→ SHORT TASK: Copy out precisely the lines beginning at the line that contains "Keep writing the" and ending at the line that contains "return t, PMx, scr", including both.
======
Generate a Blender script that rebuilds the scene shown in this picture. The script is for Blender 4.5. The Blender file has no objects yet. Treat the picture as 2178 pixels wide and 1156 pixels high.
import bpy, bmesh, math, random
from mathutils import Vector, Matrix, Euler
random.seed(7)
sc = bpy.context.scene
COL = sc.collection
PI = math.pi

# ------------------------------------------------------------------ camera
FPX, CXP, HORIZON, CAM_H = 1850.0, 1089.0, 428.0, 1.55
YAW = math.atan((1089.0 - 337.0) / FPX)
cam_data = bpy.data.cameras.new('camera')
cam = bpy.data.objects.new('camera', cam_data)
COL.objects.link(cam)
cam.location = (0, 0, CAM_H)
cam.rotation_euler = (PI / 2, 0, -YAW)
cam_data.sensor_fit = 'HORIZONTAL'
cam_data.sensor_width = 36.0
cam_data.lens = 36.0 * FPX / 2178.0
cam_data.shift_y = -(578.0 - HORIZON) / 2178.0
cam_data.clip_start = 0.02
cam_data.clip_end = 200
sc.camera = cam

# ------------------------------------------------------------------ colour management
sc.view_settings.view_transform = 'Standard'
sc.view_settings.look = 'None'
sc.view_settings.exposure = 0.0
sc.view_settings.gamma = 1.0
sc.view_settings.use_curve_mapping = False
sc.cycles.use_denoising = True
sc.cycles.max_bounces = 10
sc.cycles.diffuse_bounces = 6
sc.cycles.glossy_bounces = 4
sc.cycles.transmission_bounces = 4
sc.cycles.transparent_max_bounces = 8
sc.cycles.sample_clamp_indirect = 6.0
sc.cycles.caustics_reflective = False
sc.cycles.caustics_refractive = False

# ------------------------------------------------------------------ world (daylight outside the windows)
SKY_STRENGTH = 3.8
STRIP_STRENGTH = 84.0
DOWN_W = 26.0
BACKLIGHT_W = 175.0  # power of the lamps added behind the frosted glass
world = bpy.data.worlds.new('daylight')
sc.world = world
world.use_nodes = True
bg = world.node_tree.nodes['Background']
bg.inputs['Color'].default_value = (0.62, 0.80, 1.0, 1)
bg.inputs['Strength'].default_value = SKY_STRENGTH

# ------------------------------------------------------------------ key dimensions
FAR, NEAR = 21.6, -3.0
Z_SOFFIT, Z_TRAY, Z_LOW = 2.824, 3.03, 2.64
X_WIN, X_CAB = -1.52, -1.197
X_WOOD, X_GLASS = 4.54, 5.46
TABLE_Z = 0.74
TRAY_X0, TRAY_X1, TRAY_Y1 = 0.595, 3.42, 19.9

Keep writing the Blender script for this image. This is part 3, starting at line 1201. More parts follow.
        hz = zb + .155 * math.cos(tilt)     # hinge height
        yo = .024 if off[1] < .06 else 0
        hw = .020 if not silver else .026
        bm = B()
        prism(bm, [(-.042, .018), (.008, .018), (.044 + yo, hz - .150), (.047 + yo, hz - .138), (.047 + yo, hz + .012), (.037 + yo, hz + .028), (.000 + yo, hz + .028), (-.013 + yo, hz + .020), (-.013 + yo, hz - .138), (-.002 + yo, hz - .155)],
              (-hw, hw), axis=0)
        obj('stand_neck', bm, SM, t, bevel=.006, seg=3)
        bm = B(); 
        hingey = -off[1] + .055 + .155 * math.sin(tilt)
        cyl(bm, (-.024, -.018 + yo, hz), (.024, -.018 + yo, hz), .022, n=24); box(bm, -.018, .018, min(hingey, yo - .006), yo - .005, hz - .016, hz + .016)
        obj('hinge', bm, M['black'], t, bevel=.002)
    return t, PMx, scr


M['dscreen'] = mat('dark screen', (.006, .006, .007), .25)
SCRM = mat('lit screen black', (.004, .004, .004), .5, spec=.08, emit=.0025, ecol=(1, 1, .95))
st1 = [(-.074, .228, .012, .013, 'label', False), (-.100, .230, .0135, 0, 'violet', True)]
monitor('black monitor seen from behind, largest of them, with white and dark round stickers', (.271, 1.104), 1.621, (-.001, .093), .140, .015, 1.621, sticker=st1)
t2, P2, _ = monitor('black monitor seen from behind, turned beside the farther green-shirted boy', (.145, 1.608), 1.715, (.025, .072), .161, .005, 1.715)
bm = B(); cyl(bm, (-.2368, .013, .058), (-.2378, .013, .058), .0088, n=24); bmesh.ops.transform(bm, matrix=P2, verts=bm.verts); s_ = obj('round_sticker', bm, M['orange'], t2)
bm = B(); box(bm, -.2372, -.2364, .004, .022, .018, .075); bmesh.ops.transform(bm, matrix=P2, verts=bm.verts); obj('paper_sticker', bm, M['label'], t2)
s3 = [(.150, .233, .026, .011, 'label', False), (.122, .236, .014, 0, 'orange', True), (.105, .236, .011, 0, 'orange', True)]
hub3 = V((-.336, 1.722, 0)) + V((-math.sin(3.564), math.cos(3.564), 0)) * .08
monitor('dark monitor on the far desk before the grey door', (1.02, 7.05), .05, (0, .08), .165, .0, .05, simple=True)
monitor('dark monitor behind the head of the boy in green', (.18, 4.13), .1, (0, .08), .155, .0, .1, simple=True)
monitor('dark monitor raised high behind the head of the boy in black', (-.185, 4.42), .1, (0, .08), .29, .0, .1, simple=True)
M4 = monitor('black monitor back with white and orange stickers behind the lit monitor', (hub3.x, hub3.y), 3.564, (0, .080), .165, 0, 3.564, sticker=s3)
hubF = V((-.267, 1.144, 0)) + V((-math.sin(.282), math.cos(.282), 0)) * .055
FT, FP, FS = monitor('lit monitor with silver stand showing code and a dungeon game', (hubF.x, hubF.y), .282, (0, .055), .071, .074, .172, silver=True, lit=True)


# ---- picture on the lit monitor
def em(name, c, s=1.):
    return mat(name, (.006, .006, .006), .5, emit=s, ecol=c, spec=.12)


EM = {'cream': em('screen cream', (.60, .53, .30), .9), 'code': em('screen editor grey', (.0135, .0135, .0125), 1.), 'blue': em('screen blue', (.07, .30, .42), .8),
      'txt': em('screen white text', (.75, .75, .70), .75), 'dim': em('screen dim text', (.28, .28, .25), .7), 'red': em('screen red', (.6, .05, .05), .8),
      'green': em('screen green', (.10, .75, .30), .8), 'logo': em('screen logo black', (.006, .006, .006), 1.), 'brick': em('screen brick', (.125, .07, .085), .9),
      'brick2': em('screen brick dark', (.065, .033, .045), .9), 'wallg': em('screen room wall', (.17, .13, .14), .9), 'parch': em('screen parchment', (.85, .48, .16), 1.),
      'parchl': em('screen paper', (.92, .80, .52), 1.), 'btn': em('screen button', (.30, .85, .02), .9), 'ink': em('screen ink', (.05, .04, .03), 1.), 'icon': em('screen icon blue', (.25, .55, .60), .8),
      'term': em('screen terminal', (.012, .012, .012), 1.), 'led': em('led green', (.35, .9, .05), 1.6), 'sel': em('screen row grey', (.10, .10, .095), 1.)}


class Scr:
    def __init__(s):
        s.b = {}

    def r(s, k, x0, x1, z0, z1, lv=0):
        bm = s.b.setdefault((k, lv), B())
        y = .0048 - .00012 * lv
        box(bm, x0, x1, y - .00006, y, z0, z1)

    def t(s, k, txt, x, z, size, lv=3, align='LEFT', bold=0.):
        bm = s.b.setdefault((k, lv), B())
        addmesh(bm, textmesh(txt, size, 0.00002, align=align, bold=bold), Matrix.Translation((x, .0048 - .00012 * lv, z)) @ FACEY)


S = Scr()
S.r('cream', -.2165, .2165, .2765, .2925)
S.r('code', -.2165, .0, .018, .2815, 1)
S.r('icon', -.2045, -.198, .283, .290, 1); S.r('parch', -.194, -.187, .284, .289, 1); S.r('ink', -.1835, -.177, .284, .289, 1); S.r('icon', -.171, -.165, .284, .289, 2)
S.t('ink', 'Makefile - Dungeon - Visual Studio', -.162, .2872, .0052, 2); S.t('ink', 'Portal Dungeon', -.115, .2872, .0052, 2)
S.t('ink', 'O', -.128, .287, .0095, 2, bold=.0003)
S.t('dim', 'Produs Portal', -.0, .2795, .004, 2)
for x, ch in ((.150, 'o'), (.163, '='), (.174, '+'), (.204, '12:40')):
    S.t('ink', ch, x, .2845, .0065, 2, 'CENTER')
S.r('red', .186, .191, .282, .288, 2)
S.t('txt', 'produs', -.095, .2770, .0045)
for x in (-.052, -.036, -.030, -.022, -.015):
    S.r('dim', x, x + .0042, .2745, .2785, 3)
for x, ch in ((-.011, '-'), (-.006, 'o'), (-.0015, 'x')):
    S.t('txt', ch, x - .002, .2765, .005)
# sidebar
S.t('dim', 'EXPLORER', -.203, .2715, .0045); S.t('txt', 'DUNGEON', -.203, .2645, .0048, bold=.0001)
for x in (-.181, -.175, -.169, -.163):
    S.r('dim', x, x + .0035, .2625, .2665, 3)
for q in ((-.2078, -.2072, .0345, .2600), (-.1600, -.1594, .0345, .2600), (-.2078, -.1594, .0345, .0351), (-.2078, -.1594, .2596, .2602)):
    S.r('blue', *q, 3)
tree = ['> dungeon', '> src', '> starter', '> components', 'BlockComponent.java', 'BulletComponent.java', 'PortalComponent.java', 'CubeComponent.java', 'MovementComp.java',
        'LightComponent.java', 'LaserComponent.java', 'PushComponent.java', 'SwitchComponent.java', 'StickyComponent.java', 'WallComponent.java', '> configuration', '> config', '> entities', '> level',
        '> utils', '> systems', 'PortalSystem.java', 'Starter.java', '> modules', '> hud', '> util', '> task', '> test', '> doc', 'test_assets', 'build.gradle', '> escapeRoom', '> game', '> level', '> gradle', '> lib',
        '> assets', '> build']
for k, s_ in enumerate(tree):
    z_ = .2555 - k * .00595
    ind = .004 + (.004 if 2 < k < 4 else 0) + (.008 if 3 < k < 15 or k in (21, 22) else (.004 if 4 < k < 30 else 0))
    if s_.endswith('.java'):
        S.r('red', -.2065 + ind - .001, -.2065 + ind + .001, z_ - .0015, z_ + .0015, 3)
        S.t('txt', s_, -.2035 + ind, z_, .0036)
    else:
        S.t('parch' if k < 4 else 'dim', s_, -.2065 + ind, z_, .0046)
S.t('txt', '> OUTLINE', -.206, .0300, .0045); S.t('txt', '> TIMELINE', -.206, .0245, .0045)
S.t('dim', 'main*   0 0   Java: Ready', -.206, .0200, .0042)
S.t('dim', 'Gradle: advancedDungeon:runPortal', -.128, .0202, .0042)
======
→ TASK RESPONSE:
Keep writing the Blender script for this image. This is part 3, starting at line 1201. More parts follow.
        hz = zb + .155 * math.cos(tilt)     # hinge height
        yo = .024 if off[1] < .06 else 0
        hw = .020 if not silver else .026
        bm = B()
        prism(bm, [(-.042, .018), (.008, .018), (.044 + yo, hz - .150), (.047 + yo, hz - .138), (.047 + yo, hz + .012), (.037 + yo, hz + .028), (.000 + yo, hz + .028), (-.013 + yo, hz + .020), (-.013 + yo, hz - .138), (-.002 + yo, hz - .155)],
              (-hw, hw), axis=0)
        obj('stand_neck', bm, SM, t, bevel=.006, seg=3)
        bm = B(); 
        hingey = -off[1] + .055 + .155 * math.sin(tilt)
        cyl(bm, (-.024, -.018 + yo, hz), (.024, -.018 + yo, hz), .022, n=24); box(bm, -.018, .018, min(hingey, yo - .006), yo - .005, hz - .016, hz + .016)
        obj('hinge', bm, M['black'], t, bevel=.002)
    return t, PMx, scr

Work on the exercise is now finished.